Лучшей порой оказывались и те разы, когда удавалось в Большой попасть, достать билетик. В молодости, а еще лучше — в детстве. Он, Большой, завораживал, подавлял… возносил, распластывал, и внушаемый им священный трепет не давал замечать никаких огрехов, что и являлось счастьем, во всей полноте, какое испытываешь только при полном доверии.

Это было. Большой театр был. Он не миф, не легенда, и никакая не попытка приукрасить наше прошлое, от которого мы уже готовы отвернуться, отказаться. Он был, несмотря на все несправедливости, жестокость и коварство власти, отсутствие свободы и покоя, неуверенность в завтрашнем дне, гнусность быта, предательства, душевные извращения, лживость, двойственность

— был, вопреки всему низменному и благодаря тем чаяниям и тем качествам, что отыскиваются в людях даже в самые невеселые времена. Был как отдушина, как праздник, нужда в котором никогда не пропадает. Был как свидетельство героизма, самоотверженности нашей интеллигенции. Был как доказательство незряшности усилий предшествующих поколений, как свидетельство состоятельности, полноценности существования наших родителей, о которых мы судим не всегда справедливо, упрощая их жизненный опыт, чем обедняем и их, и себя.

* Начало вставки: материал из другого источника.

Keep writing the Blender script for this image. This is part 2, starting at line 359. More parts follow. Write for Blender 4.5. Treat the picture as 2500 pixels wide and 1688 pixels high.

И в чем еще особенность Большого — он всегда соответствовал и соответствует своей эпохе, состоянию общества на данный момент.

Соответствует нам, его посетителям. Каковы мы — таков наш Большой театр.

В тридцатые годы страна гордилась Большим театром, хотя и несколько преувеличенно, с надрывным пафосом, характерным для той эпохи. Гордость порой маскировала и неуверенность, и страх. «Чувство законной гордости» предъявлялось как пропуск, документ, свидетельствующие о лояльности, преданности. Тогдашняя «гордость» отливается сегодняшним нашим опустошительным самоуничижением.